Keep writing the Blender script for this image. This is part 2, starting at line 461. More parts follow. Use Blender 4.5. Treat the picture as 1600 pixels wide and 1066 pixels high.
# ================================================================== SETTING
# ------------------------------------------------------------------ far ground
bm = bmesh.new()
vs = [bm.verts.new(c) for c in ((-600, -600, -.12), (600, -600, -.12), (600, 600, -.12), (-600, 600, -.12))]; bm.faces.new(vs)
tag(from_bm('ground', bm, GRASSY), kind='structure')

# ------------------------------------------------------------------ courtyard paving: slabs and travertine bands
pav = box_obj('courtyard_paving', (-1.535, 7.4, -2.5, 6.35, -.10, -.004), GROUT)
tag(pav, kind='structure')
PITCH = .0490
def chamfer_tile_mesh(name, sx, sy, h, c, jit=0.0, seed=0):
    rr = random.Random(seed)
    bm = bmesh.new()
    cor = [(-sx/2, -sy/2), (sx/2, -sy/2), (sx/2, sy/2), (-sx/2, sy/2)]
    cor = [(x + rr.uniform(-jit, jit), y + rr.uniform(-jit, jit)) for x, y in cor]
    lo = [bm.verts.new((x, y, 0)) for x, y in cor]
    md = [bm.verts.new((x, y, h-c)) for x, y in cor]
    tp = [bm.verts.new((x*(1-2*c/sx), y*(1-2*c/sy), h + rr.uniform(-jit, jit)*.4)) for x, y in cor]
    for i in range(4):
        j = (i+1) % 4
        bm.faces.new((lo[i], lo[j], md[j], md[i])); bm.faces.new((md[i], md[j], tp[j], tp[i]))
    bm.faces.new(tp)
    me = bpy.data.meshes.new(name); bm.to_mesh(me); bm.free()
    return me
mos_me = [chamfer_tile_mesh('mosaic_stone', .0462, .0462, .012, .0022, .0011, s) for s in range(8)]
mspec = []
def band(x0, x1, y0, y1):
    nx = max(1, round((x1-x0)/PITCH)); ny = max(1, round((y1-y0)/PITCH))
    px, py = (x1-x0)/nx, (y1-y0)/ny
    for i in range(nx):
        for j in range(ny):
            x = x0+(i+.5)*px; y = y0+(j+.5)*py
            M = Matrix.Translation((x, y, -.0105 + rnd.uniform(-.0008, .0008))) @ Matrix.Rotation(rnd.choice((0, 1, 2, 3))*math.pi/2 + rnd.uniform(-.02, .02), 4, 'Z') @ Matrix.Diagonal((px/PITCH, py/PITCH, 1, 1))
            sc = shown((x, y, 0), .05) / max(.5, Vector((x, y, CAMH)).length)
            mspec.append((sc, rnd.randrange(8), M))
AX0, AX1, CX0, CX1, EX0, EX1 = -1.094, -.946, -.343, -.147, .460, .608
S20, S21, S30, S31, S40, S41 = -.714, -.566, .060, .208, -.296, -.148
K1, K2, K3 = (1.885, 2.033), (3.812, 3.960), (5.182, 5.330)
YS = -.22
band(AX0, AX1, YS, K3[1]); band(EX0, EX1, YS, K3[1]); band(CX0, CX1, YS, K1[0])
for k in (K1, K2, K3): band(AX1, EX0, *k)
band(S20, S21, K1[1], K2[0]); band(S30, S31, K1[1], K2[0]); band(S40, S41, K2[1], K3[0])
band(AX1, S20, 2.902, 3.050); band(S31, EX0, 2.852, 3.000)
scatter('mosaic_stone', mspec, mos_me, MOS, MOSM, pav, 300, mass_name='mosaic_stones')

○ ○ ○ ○

Extract, word for word, each line of the listing above.

**Written solution:**
Keep writing the Blender script for this image. This is part 2, starting at line 461. More parts follow. Use Blender 4.5. Treat the picture as 1600 pixels wide and 1066 pixels high.
# ================================================================== SETTING
# ------------------------------------------------------------------ far ground
bm = bmesh.new()
vs = [bm.verts.new(c) for c in ((-600, -600, -.12), (600, -600, -.12), (600, 600, -.12), (-600, 600, -.12))]; bm.faces.new(vs)
tag(from_bm('ground', bm, GRASSY), kind='structure')

# ------------------------------------------------------------------ courtyard paving: slabs and travertine bands
pav = box_obj('courtyard_paving', (-1.535, 7.4, -2.5, 6.35, -.10, -.004), GROUT)
tag(pav, kind='structure')
PITCH = .0490
def chamfer_tile_mesh(name, sx, sy, h, c, jit=0.0, seed=0):
    rr = random.Random(seed)
    bm = bmesh.new()
    cor = [(-sx/2, -sy/2), (sx/2, -sy/2), (sx/2, sy/2), (-sx/2, sy/2)]
    cor = [(x + rr.uniform(-jit, jit), y + rr.uniform(-jit, jit)) for x, y in cor]
    lo = [bm.verts.new((x, y, 0)) for x, y in cor]
    md = [bm.verts.new((x, y, h-c)) for x, y in cor]
    tp = [bm.verts.new((x*(1-2*c/sx), y*(1-2*c/sy), h + rr.uniform(-jit, jit)*.4)) for x, y in cor]
    for i in range(4):
        j = (i+1) % 4
        bm.faces.new((lo[i], lo[j], md[j], md[i])); bm.faces.new((md[i], md[j], tp[j], tp[i]))
    bm.faces.new(tp)
    me = bpy.data.meshes.new(name); bm.to_mesh(me); bm.free()
    return me
mos_me = [chamfer_tile_mesh('mosaic_stone', .0462, .0462, .012, .0022, .0011, s) for s in range(8)]
mspec = []
def band(x0, x1, y0, y1):
    nx = max(1, round((x1-x0)/PITCH)); ny = max(1, round((y1-y0)/PITCH))
    px, py = (x1-x0)/nx, (y1-y0)/ny
    for i in range(nx):
        for j in range(ny):
            x = x0+(i+.5)*px; y = y0+(j+.5)*py
            M = Matrix.Translation((x, y, -.0105 + rnd.uniform(-.0008, .0008))) @ Matrix.Rotation(rnd.choice((0, 1, 2, 3))*math.pi/2 + rnd.uniform(-.02, .02), 4, 'Z') @ Matrix.Diagonal((px/PITCH, py/PITCH, 1, 1))
            sc = shown((x, y, 0), .05) / max(.5, Vector((x, y, CAMH)).length)
            mspec.append((sc, rnd.randrange(8), M))
AX0, AX1, CX0, CX1, EX0, EX1 = -1.094, -.946, -.343, -.147, .460, .608
S20, S21, S30, S31, S40, S41 = -.714, -.566, .060, .208, -.296, -.148
K1, K2, K3 = (1.885, 2.033), (3.812, 3.960), (5.182, 5.330)
YS = -.22
band(AX0, AX1, YS, K3[1]); band(EX0, EX1, YS, K3[1]); band(CX0, CX1, YS, K1[0])
for k in (K1, K2, K3): band(AX1, EX0, *k)
band(S20, S21, K1[1], K2[0]); band(S30, S31, K1[1], K2[0]); band(S40, S41, K2[1], K3[0])
band(AX1, S20, 2.902, 3.050); band(S31, EX0, 2.852, 3.000)
scatter('mosaic_stone', mspec, mos_me, MOS, MOSM, pav, 300, mass_name='mosaic_stones')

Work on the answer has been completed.